ASSOCIATES FOR INTERNATIONAL RESOURCES AND DEVELOPMENT (AIRD)
This paper uses new empirical information to demarcate important aspects of the "typical" African state and identify its similarities with and differences from those in other areas.
Goldsmith, Arthur A. · 2001

Abstract
The discussion is organized around the notion of government (or non-market) failures, with particular attention to the often ignored distinction between sins of commission (government doing things it should not do) and sins of omission (government not doing things it ought to do). Study results suggest that as a region, Africa is no worse than other regions in matters of government excess. African states are not singularly more likely to spend large shares of GNP, employ high ratios of the population in bureaucratic jobs, or own extensive state-owned enterprises. When African states err by commission, they do so in relation to their own skills and resources, not to what governments are doing in other developing areas. The data on errors of omission are more equivocal. On some counts, Africa looks similar to Asia or Latin America; on other counts, it does not.

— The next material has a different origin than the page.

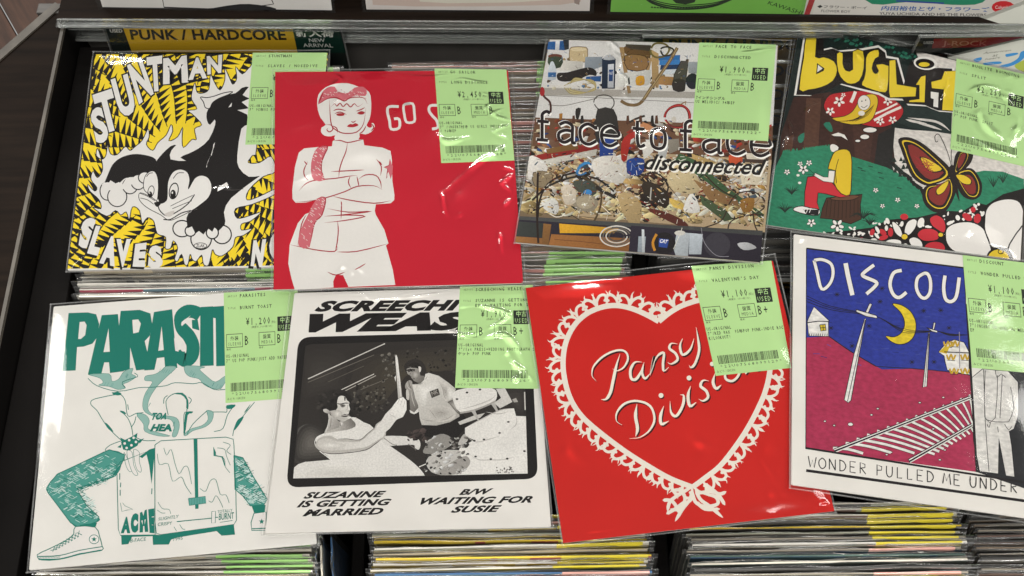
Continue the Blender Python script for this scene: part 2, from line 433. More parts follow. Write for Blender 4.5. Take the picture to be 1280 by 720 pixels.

While African states do leave many important tasks undone (they do too little to prevent corruption, protect civil and political rights, and secure the legal environment for business), other regions display many of the same deficiencies (though none is deficient on all the same indicators). Further, non-market failures are not evenly distributed across the continent. Botswana or Mauritius are not at all like, say, Nigeria or the former Zaire. The first two countries score high on most of the indicators presented in this paper: their readings indicate big government, competitive politics, honest administration, and friendliness to private enterprise. The Nigerian and Zairois states score low on the same measures: each is unstable, authoritarian, corrupt, and inhospitable to private enterprise. Many other sub-Saharan nations, Ghana or Uganda, for example, fall into an intermediate category. Given the degree of political diversity in the region, care must be exercised in speaking of a "typical" African state.